Despite the settlement, Sierra Pacific insisted it was not to blame and that investigators from the California Department of Forestry and Fire Protection and the U.S. Forest Service concocted a fraudulent report on the origins of the fire and lied under oath.

The company’s claims were bolstered by a 2014 victory in Plumas Superior Court, where a judge ruled that conduct by government investigators and lawyers in the case was “egregious and reprehensible.” That case is under appeal.

The federal government called such claims hogwash, and said the Shasta County-based company’s efforts to overturn the settlement agreement were “professional misconduct of the worst kind” and consisted of “scandal mongering and unscrupulous legal tactics.”

The fight came to a head in April 2015, when Senior U.S. District Judge William B. Shubb rejected Sierra Pacific’s claims, writing in a 63-page order that they were “wholly devoid of any substance.”

The appeals court affirmed Shubb’s findings, writing that “almost all of the evidence of alleged fraud” already had been delivered to Sierra Pacific through documents provided by the government before the company agreed to settle the case.

The company claimed that investigators changed their original findings about where the fire started, and that they “failed to adequately investigate arson” as a possible cause.

Sierra Pacific also raised questions about a tweet that Judge Shubb allegedly sent out hours after his decision in the case linking to a news story. The Twitter account, which does not include the judge’s name, tweeted out the news link at 9:51 p.m. the night of the judge’s order, the company argued, showing that Shubb had revealed “a willingness to step out of the role of a neutral.”

The 9th Circuit panel didn’t buy that argument, writing that “the allegations do not warrant retroactive recusal even if the judge is the owner of the account.”

The Twitter account, @Nostalgist1, listed 335 tweets as of Thursday, with 36 followers. The account’s tweets and profile information were set to “protected” and viewable only to confirmed followers.

In its 34-page opinion, the appeals court panel noted that courts “have consistently required a very high showing for relief for judgment on the basis of fraud on the court.”

“After voluntarily settling this case and asking the district court to enter a judgment based on that settlement, the defendant’s allegations of newly discovered fraud fail to meet this high standard,” the panel found.

In a footnote included in the opinion, the three-judge panel added that “in making this decision, we do not express any opinion as to the veracity of either party’s factual assertions, attempt to decide any of the underlying issues or express any opinion as to the troubling issues discussed in the state court opinion.”

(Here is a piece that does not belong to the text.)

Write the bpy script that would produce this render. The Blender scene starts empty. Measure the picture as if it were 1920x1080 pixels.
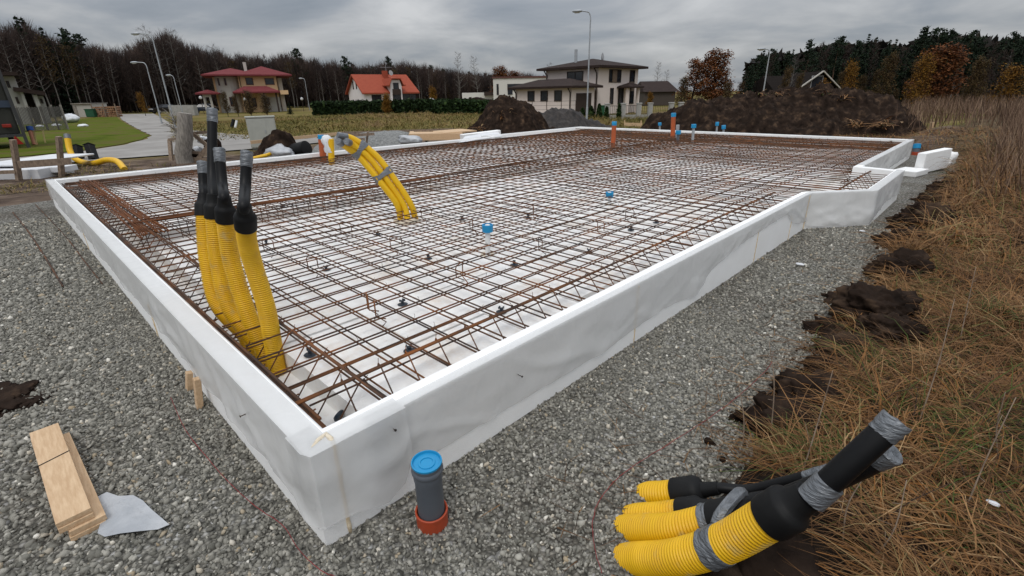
import bpy, bmesh, math, random
import numpy as np
from mathutils import Vector, Matrix, noise as mnoise
random.seed(7); RNG = np.random.default_rng(11)
SC = bpy.context.scene
COL = SC.collection
rad = math.radians
PI = math.pi

# ------------------------------------------------------------------ camera
F_PX, PITCH, ROLL, YAW, EYE = 911.152, rad(21.8015), rad(-1.0366), rad(-44.3445), 1.7
_cy, _sy, _cp, _sp = math.cos(YAW), math.sin(YAW), math.cos(PITCH), math.sin(PITCH)
FW = np.array([_sy*_cp, _cy*_cp, -_sp]); _r = np.array([_cy, -_sy, 0.]); _u = np.cross(_r, FW)
RT = math.cos(ROLL)*_r + math.sin(ROLL)*_u
UP = -math.sin(ROLL)*_r + math.cos(ROLL)*_u
CAM = np.array([0., 0., EYE])
cd = bpy.data.cameras.new('camera'); co = bpy.data.objects.new('camera', cd); COL.objects.link(co)
cd.sensor_width = 36; cd.lens = F_PX/1920*36; cd.clip_start = 0.05; cd.clip_end = 3000
co.matrix_world = Matrix(((RT[0], UP[0], -FW[0], 0), (RT[1], UP[1], -FW[1], 0), (RT[2], UP[2], -FW[2], EYE), (0, 0, 0, 1)))
SC.camera = co

# ------------------------------------------------------------------ world, sun, exposure
SUN_EL, SUN_AZ = rad(55), rad(150)
w = bpy.data.worlds.new('World'); SC.world = w; w.use_nodes = True
nt = w.node_tree; nt.nodes.clear()
def N(t, kind, **kw):
    n = t.nodes.new(kind)
    for k, v in kw.items(): setattr(n, k, v)
    return n
def ramp(t, stops, interp='LINEAR'):
    n = t.nodes.new('ShaderNodeValToRGB'); cr = n.color_ramp; cr.interpolation = interp
    while len(cr.elements) < len(stops): cr.elements.new(0.5)
    for e, (p, c) in zip(cr.elements, stops):
        e.position = p; e.color = (c[0], c[1], c[2], 1) if not isinstance(c, (int, float)) else (c, c, c, 1)
    return n
def math_n(t, op, a, b=None, clamp=False):
    n = N(t, 'ShaderNodeMath', operation=op, use_clamp=clamp)
    for i, v in enumerate((a, b)):
        if v is None: continue
        if isinstance(v, (int, float)): n.inputs[i].default_value = v
        else: t.links.new(v, n.inputs[i])
    return n.outputs[0]
sky = N(nt, 'ShaderNodeTexSky', sky_type='NISHITA', sun_disc=False)
sky.sun_elevation = SUN_EL; sky.sun_rotation = SUN_AZ
tc = N(nt, 'ShaderNodeTexCoord'); sep = N(nt, 'ShaderNodeSeparateXYZ'); nt.links.new(tc.outputs['Generated'], sep.inputs[0])
zc = math_n(nt, 'ADD', math_n(nt, 'MAXIMUM', sep.outputs[2], 0.0), 0.16)
cx_ = math_n(nt, 'DIVIDE', sep.outputs[0], zc); cy_ = math_n(nt, 'DIVIDE', sep.outputs[1], zc)
cmb = N(nt, 'ShaderNodeCombineXYZ'); nt.links.new(cx_, cmb.inputs[0]); nt.links.new(cy_, cmb.inputs[1])
cn = N(nt, 'ShaderNodeTexNoise'); cn.inputs['Scale'].default_value = 0.85; cn.inputs['Detail'].default_value = 8; cn.inputs['Roughness'].default_value = 0.52
cn.inputs['Distortion'].default_value = 0.35
nt.links.new(cmb.outputs[0], cn.inputs['Vector'])
cr1 = ramp(nt, [(0.30, (1.62, 1.83, 2.12)), (0.44, (2.25, 2.42, 2.68)), (0.54, (3.05, 3.14, 3.28)), (0.68, (4.2, 4.25, 4.32))])
nt.links.new(cn.outputs[0], cr1.inputs[0])
# an overcast deck is about three times brighter overhead than at the horizon
el = math_n(nt, 'ADD', 1.0, math_n(nt, 'MULTIPLY', math_n(nt, 'POWER', math_n(nt, 'MAXIMUM', sep.outputs[2], 0.0), 1.3), 3.6))
vm = N(nt, 'ShaderNodeVectorMath', operation='SCALE'); nt.links.new(cr1.outputs[0], vm.inputs[0]); nt.links.new(el, vm.inputs['Scale'])
mx = N(nt, 'ShaderNodeMixRGB'); mx.inputs[0].default_value = 0.94
nt.links.new(sky.outputs[0], mx.inputs[1]); nt.links.new(vm.outputs[0], mx.inputs[2])
bg = N(nt, 'ShaderNodeBackground'); bg.inputs['Strength'].default_value = 0.1
nt.links.new(mx.outputs[0], bg.inputs[0]); wo = N(nt, 'ShaderNodeOutputWorld'); nt.links.new(bg.outputs[0], wo.inputs[0])
sd = bpy.data.lights.new('sun', 'SUN'); sd.energy = 0.8; sd.angle = rad(22); sd.color = (1, .96, .90)
so = bpy.data.objects.new('sun', sd); COL.objects.link(so)
sdir = Vector((math.sin(SUN_AZ)*math.cos(SUN_EL), math.cos(SUN_AZ)*math.cos(SUN_EL), math.sin(SUN_EL)))
so.rotation_euler = sdir.to_track_quat('Z', 'Y').to_euler(); so.location = (0, 0, 60)
SC.view_settings.view_transform = 'Standard'; SC.view_settings.look = 'None'
SC.view_settings.exposure = 0.2; SC.view_settings.gamma = 1.0
SC.cycles.max_bounces = 6; SC.cycles.transparent_max_bounces = 12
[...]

“Nor do we make any findings as to the alleged use of the judge’s Twitter account,” they wrote, adding that “those questions must be addressed, if at all, in another forum.”

Despite the years-long battle, Sierra Pacific already has paid the $47 million in cash and has turned over 12,000 of the 22,500 acres to the government. The total amount of the settlement was $122.5 million – including amounts from other defendants – and is the largest ever received by the federal government for damage from a forest fire, the U.S. Attorney’s Office said.